It was interesting to see at last year’s SAP Sapphire conference such a focus around mobility.  To be honest my first impression was, haven’t we had mobility for a long time.  The discussion began with the in-memory computing and touting the capability of generating analytics based on real-time transactional data.  So I thought about this a bit further.  I worked in an environment that was not very mobile in general.  The obvious downside is you don’t get out much. But one of the benefits is that, as things happen within your organization you are in the know.  You have by nature of being close to one another, the ability to access real-time information.  So it began to click for me, why this concept is so strongly related to mobility.  If you can have access to real-time information from anywhere you are no longer confounded by the old principles of having all of your work-force together in order to keep real-time communications alive.

Last year Google announced “Caffeine”.  This may have been lost on many people, but I have spent a great deal of energy around the subject of search engine optimization.  Caffeine is an update to Google’s indexing of all Internet content.  Google crawls the Internet looking for keyword relevance and updates in website content.  What might have indexed over months is now happening within seconds.  It used to be that the fight among search engines was about which search engine database was the largest and most relevant.  It’s still about those two items, but now you can add real-time to that list of competitive advantages.

It’s interesting that two industry giants with completely different focuses have arrived at the same conclusion.  Then I started to think about what other companies have brought us real-time information.  So of course social media was next.  Facebook, LinkedIn, and Twitter all provide real-time communications.  So it’s pretty clear now that the competitive advantage in service delivery is keeping people in the know, in real-time.   The pursuit of real-time translates into informational relevance and it becomes the backbone of what mobility is really all about.  It has less to do with your laptop or smart phone having access to corporate data.  In fact, the device in many ways is irrelevant.  It’s the access to real-time information that makes it so significant.

If this is the new benchmark of information management success, there is going to be a much different corporate reality in our near future.  Part of what interests me about this notion of real-time information is that we are becoming a transactionally aware culture.  We used to mull over historical data, run our analytic tools against them, only to find out our trends to help predict strategic direction.  Historically we had no relation to the transactions of our business.  We would warehouse this data and then come to learn something about it later.

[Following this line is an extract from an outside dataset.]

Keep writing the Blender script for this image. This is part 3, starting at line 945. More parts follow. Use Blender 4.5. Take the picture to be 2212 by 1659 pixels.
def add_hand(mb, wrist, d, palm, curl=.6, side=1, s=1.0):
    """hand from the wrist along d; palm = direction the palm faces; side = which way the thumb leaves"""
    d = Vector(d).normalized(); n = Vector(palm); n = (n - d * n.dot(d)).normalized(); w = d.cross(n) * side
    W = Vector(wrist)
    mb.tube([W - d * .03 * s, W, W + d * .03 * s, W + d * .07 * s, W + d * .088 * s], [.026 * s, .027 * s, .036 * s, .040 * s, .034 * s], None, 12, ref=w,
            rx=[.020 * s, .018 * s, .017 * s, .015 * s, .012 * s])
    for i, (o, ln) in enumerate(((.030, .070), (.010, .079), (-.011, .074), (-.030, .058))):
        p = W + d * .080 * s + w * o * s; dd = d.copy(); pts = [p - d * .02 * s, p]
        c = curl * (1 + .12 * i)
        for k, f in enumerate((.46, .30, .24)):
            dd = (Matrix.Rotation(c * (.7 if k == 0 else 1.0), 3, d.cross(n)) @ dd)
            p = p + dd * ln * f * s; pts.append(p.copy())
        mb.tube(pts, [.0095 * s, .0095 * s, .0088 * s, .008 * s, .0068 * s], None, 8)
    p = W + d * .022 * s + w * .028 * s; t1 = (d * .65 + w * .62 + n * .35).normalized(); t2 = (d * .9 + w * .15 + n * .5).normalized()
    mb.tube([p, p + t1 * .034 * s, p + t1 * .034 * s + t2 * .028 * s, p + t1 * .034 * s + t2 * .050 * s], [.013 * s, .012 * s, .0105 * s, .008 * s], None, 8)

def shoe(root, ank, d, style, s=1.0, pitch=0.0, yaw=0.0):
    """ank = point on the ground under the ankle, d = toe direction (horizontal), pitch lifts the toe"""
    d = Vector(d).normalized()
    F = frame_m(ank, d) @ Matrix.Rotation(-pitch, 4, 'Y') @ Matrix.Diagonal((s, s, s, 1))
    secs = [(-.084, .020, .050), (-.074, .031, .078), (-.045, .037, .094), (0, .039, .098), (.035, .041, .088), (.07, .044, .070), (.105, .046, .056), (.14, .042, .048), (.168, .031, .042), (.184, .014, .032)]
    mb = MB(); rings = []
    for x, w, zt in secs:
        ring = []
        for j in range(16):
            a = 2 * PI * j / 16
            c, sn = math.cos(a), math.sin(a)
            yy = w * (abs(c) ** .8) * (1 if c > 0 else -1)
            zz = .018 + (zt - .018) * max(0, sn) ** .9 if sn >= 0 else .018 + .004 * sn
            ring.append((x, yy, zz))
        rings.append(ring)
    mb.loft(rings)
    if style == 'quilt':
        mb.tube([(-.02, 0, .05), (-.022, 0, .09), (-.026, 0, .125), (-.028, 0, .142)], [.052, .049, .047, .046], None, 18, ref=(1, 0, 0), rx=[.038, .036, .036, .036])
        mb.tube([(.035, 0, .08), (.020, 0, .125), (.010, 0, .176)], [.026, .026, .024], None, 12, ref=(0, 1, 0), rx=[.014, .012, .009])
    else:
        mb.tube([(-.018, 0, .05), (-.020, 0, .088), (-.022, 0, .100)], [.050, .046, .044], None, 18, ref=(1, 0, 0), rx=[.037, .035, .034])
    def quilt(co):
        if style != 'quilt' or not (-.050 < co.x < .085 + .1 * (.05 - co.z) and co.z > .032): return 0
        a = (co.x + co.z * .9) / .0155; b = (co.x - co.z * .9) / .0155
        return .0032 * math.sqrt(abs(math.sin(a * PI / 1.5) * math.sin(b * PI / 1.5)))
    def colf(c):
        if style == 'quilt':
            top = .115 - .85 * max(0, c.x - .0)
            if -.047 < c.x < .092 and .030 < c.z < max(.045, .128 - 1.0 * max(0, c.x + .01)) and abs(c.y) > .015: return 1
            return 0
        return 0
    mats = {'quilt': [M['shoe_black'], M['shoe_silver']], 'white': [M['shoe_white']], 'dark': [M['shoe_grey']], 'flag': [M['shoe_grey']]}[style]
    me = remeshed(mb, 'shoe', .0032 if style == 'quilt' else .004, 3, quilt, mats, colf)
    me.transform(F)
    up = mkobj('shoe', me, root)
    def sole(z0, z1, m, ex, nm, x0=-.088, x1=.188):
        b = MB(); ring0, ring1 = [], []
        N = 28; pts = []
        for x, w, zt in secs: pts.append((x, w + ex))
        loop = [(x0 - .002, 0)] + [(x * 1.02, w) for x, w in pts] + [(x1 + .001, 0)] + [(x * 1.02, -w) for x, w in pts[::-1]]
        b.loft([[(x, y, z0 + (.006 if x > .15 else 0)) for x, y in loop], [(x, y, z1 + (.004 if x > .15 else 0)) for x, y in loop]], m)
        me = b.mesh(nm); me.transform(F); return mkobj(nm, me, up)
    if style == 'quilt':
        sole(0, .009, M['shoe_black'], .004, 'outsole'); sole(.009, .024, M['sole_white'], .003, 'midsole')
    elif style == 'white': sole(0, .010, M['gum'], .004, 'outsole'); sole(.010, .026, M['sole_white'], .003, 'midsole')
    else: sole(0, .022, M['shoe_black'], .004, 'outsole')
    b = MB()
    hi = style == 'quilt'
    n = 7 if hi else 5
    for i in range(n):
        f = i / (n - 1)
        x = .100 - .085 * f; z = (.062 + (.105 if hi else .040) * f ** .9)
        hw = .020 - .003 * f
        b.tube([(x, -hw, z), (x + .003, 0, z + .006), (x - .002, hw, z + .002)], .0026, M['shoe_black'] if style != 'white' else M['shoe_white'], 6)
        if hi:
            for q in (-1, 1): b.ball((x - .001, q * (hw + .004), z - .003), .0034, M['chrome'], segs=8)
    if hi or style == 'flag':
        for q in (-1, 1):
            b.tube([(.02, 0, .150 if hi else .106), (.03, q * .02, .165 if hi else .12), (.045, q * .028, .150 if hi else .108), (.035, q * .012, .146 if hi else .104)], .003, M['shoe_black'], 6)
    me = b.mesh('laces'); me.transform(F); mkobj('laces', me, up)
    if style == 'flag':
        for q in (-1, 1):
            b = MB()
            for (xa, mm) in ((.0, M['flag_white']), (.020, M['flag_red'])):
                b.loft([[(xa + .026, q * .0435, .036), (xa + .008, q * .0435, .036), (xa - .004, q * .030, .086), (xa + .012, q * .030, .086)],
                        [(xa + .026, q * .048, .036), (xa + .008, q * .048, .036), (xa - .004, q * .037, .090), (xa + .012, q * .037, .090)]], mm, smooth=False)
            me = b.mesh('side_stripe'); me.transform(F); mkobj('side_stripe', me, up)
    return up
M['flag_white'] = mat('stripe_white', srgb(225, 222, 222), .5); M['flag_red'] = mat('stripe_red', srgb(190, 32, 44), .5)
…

Today, a new generation has plugged themselves into a set of tools that keeps them up to date in real-time.  They are no longer looking at historical data, because they are experiencing for the first time the transactional world.  Something those of us who are older have never been able to do.  Whether we agree or not, we can see the trend where decisions are being made with the transactional data being gathered in the data warehouse of one’s own mind.  It’s the same thing that has killed in-depth journalism in the media.  So it’s not outlandish to think that the framework of what we determine as business intelligence will change as well.  This should create an even faster changing business landscape.  Real-time data, mobility, and transactional awareness become the new reality and we have to find a new way of providing real-time analytics to keep business intelligence relevant.